A Service-Oriented Product Lines Implementation Approach: SOPLE-IM

Introduction

Software reuse is a key factor for companies which intend to increase software productivity and improve quality, as well as reduce the development cost and time to market. Thus, instead of develop everything from scratch, it is better to reuse some assets that are common among the applications. Currently, with the growth of software complexity and size, the software maintenance and comprehension become a hard task. In addition, flexibility is another important factor that affects reuse, since today, large enterprise application packages are prevalent, leading to problems whenever a new system is introduced or business needs requires changes in existing systems. In this context, Software Product Lines (SPL) and Service-Orientation (SO) could be applied to meet these challenges.

In the context of software reuse, SPL explores commonality and variability among related products, while SO is a way of developing service-based applications, which has in its roots the Service-Oriented Architecture (SOA). SOA is a model with the support of designing, developing, deploying, and managing systems in which services provide reusable business functionality. Furthermore, applications or other service consumers are built using functionalities from available services, and, the SOA infrastructure enables the discovery, composition, and invocation of services. The development of software product lines using software architectures and implementation supports systematic planned reuse, high software flexibility and contract-based communication on the use of a common, managed set of core assets for rapidly developing customized products for specific customers. On the other hand, a SOA implementation exposes standard interfaces to make services available for authorized service consumers to use in a variety of ways.

However, reasoning about how to combine both SPL and SOA concepts within variability implementation and technological concerns become a challenging task.
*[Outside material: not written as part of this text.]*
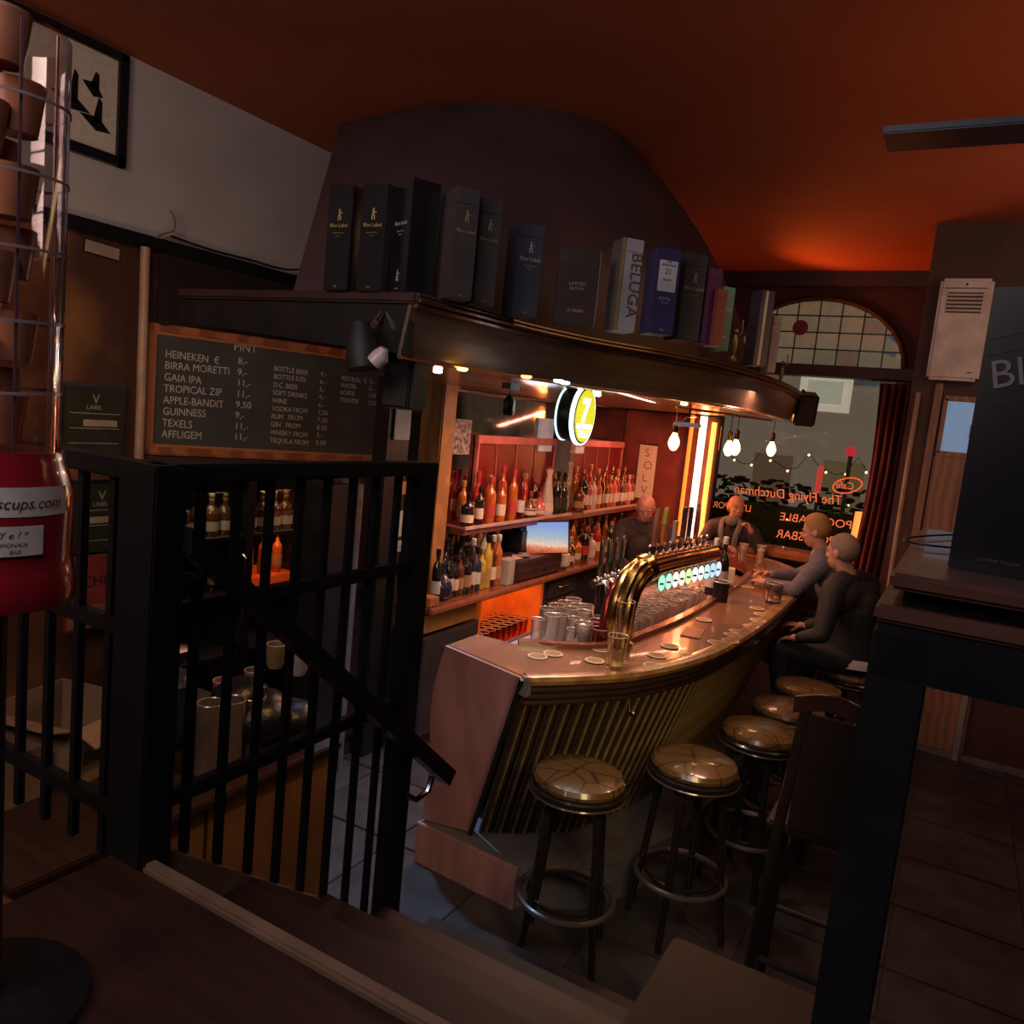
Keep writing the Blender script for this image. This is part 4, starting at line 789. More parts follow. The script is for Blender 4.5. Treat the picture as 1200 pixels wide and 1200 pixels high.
row([('spirit','amber','tan','gold'),('wine','red','cream','red',1.1),('spirit','amber','gold','gold',1.1),('slim','amber','tan','red',1.2),('spirit','pink','white','red'),('slim','red','gold','gold'),('spirit','dark','white','red'),('spirit','amber','tan','silver'),('wine','brown','tan','gold')],
    -3.055, 4.75, 6.2, SZ, 'left shelf bay back row', 'back bottles in the left shelf bay', .006)
row([('squat','brown','tan','black',1.1),('spirit','green','cream','red',1.1),('spirit','pink','white','red'),('spirit','white','white','silver'),('spirit','amber','cream','silver'),('slim','clear','tan','silver'),('spirit','brown','white','red'),('spirit','amber','white','gold'),('spirit','pink','white','silver'),('slim','clear','white','gold'),('spirit','brown','white','silver'),('spirit','clear','white','red'),('spirit','pink','white','white'),('spirit','clear','white','red')],
    SX, 6.55, 7.82, SZ, 'right shelf bay front row', 'front bottles in the right shelf bay', .006)
row([('slim','amber','tan','gold',1.15),('spirit','clear','tan','silver',1.2),('slim','pink','tan','gold',1.2),('spirit','brown','gold','gold',1.2),('slim','amber','white','silver',1.15),('slim','clear','tan','silver',1.15),('spirit','amber','tan','gold',1.15),('slim','brown','tan','silver',1.1)],
    -3.055, 6.6, 7.8, SZ, 'right shelf bay back row', 'back bottles in the right shelf bay', .006)
CZ = .941
row([('slim','dark','white','black',1.0),('round','blue','black','silver',1.1),('wine','dark','cream','black'),('spirit','dark','cream','black',.9),('spirit','brown','tan','silver',.9),('spirit','dark','tan','black'),('slim','clear','white','white',1.1),('spirit','blue','white','black'),('spirit','gold','gold','gold',.95),('slim','gold','tan','black',1.1),('slim','clear','cream','white',1.1),('slim','amber','tan','white',1.1)],
    -2.86, 4.22, 4.98, CZ, 'front row left of till', 'bottles on the counter left of the till', .008)
row([('wine','dark','black','black',1.1),('round','blue','black','red'),('wine','dark','red','black',1.1),('slim','clear','white','white',1.2),('spirit','brown','cream','gold',1.2),('slim','white','cream','white',1.2),('spirit','gold','white','black',1.1),('slim','amber','cream','white',1.2)],
    -2.985, 4.5, 5.15, CZ, 'back row left of till', 'back bottles on the counter left of the till', .008)
row([('spirit','brown','tan','silver',.9),('squat','clear','white','white'),('squat','amber','white','silver'),('spirit','dark','red','red'),('squat','white','cream','silver'),('spirit','red','cream','gold'),('squat','clear','cream','silver'),('spirit','green','white','gold'),('slim','dark','red','black',.9),('spirit','brown','cream','gold'),('spirit','green','white','gold')],
    -2.90, 6.12, 7.75, CZ, 'front row right of till', 'bottles on the counter right of the till', .02)
row([('slim','dark','tan','silver'),('spirit','red','tan','red',1.1),('spirit','brown','gold','gold',1.1),('slim','amber','white','red',1.1),('spirit','dark','red','silver'),('slim','brown','tan','gold'),('spirit','pink','white','red',1.1),('slim','amber','tan','silver'),('spirit','brown','cream','red'),('slim','dark','white','silver')],
    -3.03, 6.0, 7.8, CZ, 'back row right of till', 'back bottles on the counter right of the till', .015)
for k in range(4): bottle('squat','brown','cream','gold',(-3.72,2.92+.10*k,1.331),'dark squat bottle, cream label, cooler left bay, %s from left' % ORD[k],'squat bottles in the cooler')
for k in range(4): bottle('squat','brown','cream','gold',(-3.72,3.40+.10*k,1.331),'dark squat bottle, cream label, cooler right bay, %s from left' % ORD[k],'squat bottles in the cooler')
for k in range(3): bottle('slim','dark','tan','black',(-3.75,2.94+.12*k,.981),'black slim bottle, cooler left bay middle shelf, %s from left' % ORD[k],'slim bottles in the cooler', .95)
for k in range(3): bottle('spirit','amber','tan','black',(-3.75,3.44+.12*k,1.041),'amber bottle on the orange cooler tray, %s from left' % ORD[k],'amber bottles in the cooler', .85)
# till, screen, boxes on the counter
tl_ = thing('cash_till', 'dark brown cash till box on the back counter below the lit picture screen', 'till', (-2.9,5.45,.94))
O('drawer_case', MB().bx(-3.08,-2.78,5.14,5.92,.945,1.10,.012), M('till_brown',(.055,.028,.032),.35), tl_); O('drawer_front', MB().bx(-2.782,-2.772,5.18,5.88,.955,1.03,.003), M('till_brown',(.055,.028,.032),.35), tl_); O('lock', MB().box((-2.77,5.58,1.0),(.01,.02,.02)), chrome, tl_)
O('terminal', MB().bx(-3.08,-2.96,5.50,5.86,1.10,1.30,.02), black, tl_)
p = onx(641,630,-2.83); sc_ = thing('picture_screen', 'tilted lit screen showing blue sky over an orange shore above the till', 'screen', p)
sm_ = bpy.data.materials.new('screen_picture'); sm_.use_nodes = True; nt = sm_.node_tree; bs_ = nt.nodes['Principled BSDF']; tc = nt.nodes.new('ShaderNodeTexCoord'); sp = nt.nodes.new('ShaderNodeSeparateXYZ'); cr = nt.nodes.new('ShaderNodeValToRGB'); nz_ = nt.nodes.new('ShaderNodeTexNoise'); nz_.inputs['Scale'].default_value = 14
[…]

As a consequence, the challenges consist the implementation activities that become more complex, since it is important to understand the variability mechanisms for realizing variabilities in different levels of granularity at runtime (e.g.,components, services, service-orchestrations), and feature types (e.g., alternative, optional, and OR-feature). Consequently, it becomes more critical when these aspects are addressed in a technology-specific way. For example, the need of mapping these aspects within the interaction and life cycle of services, making the assembly of a product easier to perform. Therefore, when it comes down to code there are some specific aspects that must be dealt by a method or process. In this sense, the use of an appropriate approach is essential to make decisions on several SOA quality attributes (well-defined interfaces, loose coupling, composability, among others) and variability implementation concerns as aforementioned. Without it, these issues can hardly be mastered.